_WHAT IS ASKED_
Repeat exactly, please, the lines that begin at the start of the listing and end at the line holding "None, 'bush', 1.1, .2)".

_DATASET CONTENT_
+ + + + +

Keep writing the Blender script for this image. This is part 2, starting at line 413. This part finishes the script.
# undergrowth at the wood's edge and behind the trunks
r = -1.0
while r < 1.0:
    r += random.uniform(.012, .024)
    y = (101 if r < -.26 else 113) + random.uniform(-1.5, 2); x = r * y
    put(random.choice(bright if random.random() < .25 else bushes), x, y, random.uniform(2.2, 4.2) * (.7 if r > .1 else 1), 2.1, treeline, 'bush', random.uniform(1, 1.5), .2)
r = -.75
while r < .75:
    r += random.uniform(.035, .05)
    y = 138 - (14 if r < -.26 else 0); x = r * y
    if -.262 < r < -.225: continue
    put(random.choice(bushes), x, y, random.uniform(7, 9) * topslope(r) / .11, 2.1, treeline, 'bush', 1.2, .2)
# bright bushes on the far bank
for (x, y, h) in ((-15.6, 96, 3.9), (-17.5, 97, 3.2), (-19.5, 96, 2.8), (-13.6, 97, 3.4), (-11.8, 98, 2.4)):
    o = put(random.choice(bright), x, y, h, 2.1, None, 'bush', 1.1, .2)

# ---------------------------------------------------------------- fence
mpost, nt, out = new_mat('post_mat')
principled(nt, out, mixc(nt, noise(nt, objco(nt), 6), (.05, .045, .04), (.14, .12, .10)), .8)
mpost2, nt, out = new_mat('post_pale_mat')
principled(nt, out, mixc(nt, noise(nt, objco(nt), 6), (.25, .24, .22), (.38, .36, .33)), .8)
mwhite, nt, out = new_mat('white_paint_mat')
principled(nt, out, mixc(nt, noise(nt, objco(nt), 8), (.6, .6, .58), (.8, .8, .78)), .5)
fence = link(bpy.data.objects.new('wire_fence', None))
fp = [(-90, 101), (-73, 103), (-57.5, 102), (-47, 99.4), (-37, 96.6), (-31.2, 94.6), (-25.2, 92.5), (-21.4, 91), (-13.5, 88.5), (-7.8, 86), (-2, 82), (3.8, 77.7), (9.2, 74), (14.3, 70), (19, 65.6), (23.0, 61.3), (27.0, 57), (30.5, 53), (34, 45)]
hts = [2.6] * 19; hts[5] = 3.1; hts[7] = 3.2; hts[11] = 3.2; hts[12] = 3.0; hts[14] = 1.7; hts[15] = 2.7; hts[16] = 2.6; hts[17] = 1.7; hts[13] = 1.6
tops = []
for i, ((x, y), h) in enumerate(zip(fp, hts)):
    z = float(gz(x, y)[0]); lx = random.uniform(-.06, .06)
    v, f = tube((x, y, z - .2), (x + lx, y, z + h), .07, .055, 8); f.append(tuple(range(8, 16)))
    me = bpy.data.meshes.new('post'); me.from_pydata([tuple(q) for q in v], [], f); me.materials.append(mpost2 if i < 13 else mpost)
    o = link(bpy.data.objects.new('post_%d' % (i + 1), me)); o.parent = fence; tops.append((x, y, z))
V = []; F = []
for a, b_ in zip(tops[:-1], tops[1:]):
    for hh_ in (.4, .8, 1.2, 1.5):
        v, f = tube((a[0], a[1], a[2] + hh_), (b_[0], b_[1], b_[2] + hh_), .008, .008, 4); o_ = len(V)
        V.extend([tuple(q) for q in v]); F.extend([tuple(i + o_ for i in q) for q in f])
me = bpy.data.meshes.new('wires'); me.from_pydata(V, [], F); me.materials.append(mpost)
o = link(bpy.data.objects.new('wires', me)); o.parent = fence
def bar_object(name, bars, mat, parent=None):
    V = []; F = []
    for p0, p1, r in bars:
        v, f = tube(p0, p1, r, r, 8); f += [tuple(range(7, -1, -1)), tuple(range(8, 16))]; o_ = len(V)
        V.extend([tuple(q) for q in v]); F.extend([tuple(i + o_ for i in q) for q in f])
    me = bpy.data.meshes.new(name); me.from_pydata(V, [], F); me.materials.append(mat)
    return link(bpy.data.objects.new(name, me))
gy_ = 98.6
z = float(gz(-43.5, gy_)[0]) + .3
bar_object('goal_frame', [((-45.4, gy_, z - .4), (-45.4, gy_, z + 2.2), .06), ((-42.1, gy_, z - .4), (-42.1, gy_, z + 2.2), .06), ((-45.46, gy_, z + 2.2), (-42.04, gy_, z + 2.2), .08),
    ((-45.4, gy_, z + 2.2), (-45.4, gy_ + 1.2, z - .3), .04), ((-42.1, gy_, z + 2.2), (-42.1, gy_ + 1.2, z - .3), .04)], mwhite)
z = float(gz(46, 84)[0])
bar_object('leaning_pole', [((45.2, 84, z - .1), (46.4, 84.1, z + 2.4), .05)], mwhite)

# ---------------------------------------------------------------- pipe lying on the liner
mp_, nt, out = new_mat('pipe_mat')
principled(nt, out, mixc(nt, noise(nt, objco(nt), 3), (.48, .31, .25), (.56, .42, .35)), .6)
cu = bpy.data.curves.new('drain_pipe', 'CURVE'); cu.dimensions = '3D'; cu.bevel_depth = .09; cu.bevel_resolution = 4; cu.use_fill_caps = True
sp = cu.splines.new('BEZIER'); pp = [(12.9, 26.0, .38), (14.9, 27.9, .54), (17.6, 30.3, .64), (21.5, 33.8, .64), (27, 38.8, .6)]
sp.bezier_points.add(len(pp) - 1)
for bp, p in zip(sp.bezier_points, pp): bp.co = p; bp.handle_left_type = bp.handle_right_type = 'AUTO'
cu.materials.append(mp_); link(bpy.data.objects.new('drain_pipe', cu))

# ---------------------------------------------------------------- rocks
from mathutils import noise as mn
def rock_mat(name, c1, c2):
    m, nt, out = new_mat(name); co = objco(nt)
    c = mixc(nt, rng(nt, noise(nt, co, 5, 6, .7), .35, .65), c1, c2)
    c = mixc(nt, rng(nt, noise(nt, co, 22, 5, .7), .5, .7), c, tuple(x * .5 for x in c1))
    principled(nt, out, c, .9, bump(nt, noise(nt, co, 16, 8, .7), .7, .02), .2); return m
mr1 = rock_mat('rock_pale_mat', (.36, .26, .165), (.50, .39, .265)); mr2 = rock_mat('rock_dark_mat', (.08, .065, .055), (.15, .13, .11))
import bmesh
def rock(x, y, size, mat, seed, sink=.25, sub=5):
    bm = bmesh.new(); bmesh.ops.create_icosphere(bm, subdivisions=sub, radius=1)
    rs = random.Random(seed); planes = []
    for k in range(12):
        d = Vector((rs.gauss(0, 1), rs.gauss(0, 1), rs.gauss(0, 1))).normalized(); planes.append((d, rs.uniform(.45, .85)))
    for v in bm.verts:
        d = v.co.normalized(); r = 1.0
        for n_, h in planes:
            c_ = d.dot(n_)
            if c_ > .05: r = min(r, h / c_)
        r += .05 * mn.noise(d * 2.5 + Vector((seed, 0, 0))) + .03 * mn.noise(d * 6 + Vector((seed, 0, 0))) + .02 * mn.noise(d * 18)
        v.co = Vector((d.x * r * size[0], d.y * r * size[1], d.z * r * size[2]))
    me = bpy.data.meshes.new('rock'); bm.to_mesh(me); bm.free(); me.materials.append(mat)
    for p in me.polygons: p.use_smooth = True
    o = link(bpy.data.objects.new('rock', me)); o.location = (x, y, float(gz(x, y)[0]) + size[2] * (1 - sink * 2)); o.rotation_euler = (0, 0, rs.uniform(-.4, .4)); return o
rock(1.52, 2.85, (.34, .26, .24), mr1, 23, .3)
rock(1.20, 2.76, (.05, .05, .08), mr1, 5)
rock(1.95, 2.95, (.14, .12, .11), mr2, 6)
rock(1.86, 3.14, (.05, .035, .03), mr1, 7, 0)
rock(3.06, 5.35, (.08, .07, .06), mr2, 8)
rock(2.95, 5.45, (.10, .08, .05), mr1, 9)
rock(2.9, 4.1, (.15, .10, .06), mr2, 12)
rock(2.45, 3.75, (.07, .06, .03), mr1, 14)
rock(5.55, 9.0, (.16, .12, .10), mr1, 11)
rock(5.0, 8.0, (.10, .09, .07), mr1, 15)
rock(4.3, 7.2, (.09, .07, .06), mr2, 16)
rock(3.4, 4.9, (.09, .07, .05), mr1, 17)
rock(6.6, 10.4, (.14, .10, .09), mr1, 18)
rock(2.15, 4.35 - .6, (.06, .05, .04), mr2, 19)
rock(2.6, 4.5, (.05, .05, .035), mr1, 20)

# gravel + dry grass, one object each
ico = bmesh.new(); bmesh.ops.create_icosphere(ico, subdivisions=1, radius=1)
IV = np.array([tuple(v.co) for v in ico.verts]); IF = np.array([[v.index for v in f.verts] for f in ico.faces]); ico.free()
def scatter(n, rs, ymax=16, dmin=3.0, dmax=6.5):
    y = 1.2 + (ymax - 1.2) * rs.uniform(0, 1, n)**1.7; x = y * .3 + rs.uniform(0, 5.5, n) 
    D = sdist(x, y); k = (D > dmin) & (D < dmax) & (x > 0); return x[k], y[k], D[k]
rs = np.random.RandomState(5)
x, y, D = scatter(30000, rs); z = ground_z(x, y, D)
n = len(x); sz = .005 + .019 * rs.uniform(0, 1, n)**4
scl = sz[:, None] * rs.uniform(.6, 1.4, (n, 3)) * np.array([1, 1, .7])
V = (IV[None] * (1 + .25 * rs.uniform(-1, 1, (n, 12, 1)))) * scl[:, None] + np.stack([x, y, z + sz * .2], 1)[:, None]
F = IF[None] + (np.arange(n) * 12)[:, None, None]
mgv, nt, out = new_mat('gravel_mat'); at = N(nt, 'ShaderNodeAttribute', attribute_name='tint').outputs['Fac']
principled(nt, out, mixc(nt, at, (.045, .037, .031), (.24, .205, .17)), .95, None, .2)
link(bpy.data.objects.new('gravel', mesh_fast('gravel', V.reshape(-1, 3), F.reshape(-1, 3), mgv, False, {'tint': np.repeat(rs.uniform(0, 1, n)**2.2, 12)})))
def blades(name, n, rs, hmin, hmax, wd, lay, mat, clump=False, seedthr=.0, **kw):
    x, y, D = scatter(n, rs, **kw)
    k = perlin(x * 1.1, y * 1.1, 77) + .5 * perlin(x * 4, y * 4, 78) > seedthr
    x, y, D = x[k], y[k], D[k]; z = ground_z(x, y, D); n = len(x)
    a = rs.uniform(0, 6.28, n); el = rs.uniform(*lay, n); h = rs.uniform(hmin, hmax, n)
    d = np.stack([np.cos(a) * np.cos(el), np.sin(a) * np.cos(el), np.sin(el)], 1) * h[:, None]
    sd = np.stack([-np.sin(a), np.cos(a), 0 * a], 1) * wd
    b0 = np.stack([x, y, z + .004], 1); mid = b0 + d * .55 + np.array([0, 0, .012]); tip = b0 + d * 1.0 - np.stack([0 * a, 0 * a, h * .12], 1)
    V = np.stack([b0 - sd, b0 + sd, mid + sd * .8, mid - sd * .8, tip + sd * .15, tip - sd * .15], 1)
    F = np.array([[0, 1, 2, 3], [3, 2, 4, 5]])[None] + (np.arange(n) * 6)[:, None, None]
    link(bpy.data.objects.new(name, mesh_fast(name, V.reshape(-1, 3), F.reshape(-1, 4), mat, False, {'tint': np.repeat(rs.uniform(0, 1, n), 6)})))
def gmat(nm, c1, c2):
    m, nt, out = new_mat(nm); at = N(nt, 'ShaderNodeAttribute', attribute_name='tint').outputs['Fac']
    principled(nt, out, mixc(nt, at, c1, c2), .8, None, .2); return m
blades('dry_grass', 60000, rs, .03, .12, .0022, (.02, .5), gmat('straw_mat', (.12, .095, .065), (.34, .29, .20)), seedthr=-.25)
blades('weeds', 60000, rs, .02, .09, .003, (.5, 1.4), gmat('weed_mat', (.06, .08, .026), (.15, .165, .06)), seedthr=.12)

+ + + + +

_RESULT OF THIS TASK_
Keep writing the Blender script for this image. This is part 2, starting at line 413. This part finishes the script.
# undergrowth at the wood's edge and behind the trunks
r = -1.0
while r < 1.0:
    r += random.uniform(.012, .024)
    y = (101 if r < -.26 else 113) + random.uniform(-1.5, 2); x = r * y
    put(random.choice(bright if random.random() < .25 else bushes), x, y, random.uniform(2.2, 4.2) * (.7 if r > .1 else 1), 2.1, treeline, 'bush', random.uniform(1, 1.5), .2)
r = -.75
while r < .75:
    r += random.uniform(.035, .05)
    y = 138 - (14 if r < -.26 else 0); x = r * y
    if -.262 < r < -.225: continue
    put(random.choice(bushes), x, y, random.uniform(7, 9) * topslope(r) / .11, 2.1, treeline, 'bush', 1.2, .2)
# bright bushes on the far bank
for (x, y, h) in ((-15.6, 96, 3.9), (-17.5, 97, 3.2), (-19.5, 96, 2.8), (-13.6, 97, 3.4), (-11.8, 98, 2.4)):
    o = put(random.choice(bright), x, y, h, 2.1, None, 'bush', 1.1, .2)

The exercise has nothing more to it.